Beth Camp Historical Fiction

Monday, August 25, 2008

Monday morning.

Today begins the new week. This week we're back on the road, in the midst of moving to Vancouver, Washington, and I'll be taking down one of the most beautiful offices I've ever worked in. Each morning about 6 am, I sit here, sometimes with a cup of ginger tea, and look out over a forest of scrub brush pines, the sun sometimes coloring a few clouds pink. Within an hour, the color is done, the sky a flat blue, but I don't notice. I'm writing. The $20 printer I got from a garage sale two months ago works just fine. My bright blue plastic packing crates turned on their sides function beautifully as a temporary bookcase. And I have my desk. One of those really big fold up office tables. Ah, spread out and work!

I don't know exactly where my next office will be. We haven't seen the apartment yet. Most likely I'll have a nook somewhere. This ambiguity of space comes at a time when I'm really finished with the first draft. I should be celebrating, but I know what is ahead. The same ambiguity of space, only internal. The story is on paper. I love these characters, but have I done them justice? Do I speak for them their innermost thoughts and hopes? Have I captured their experiences in a time not my own? Will I have the tenacity and vision to edit? and for how long?

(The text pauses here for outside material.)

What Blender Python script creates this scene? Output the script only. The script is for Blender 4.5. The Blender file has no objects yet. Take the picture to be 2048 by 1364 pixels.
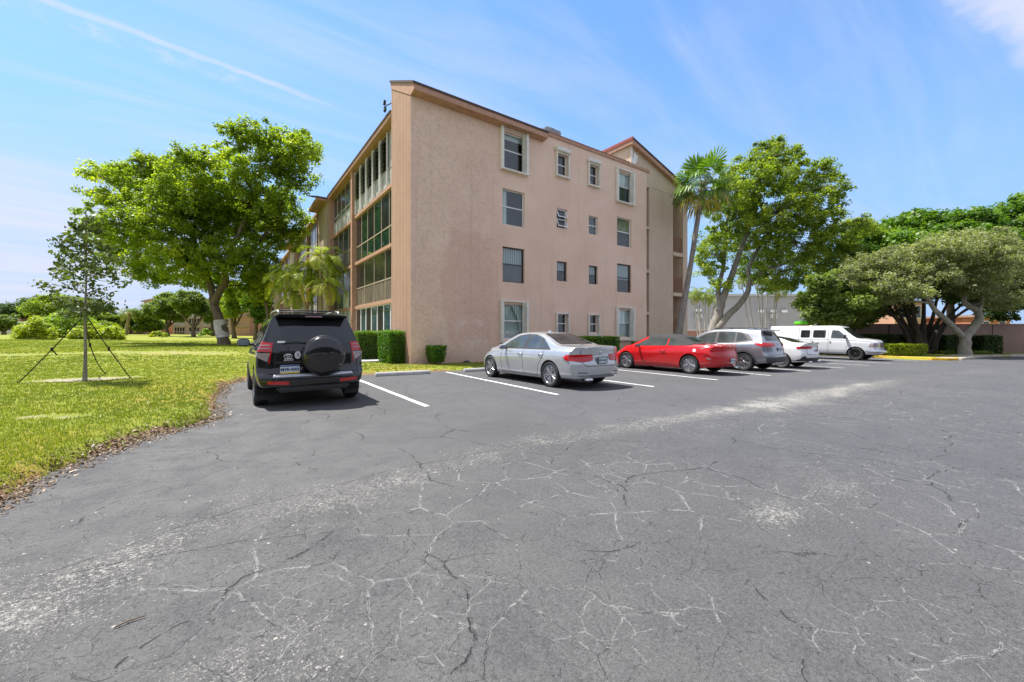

I'd rather the story was rolling forward, but everything I've read and heard suggests this part, this revision part, is as important as any drafting that goes before. So, I'll begin. With a new office and a different kind of progress. Meanwhile, writing each week for Sunday Scribblings gives me a kind of writing community that leavens out this other work. And when do I start sending the book out? I only know not yet.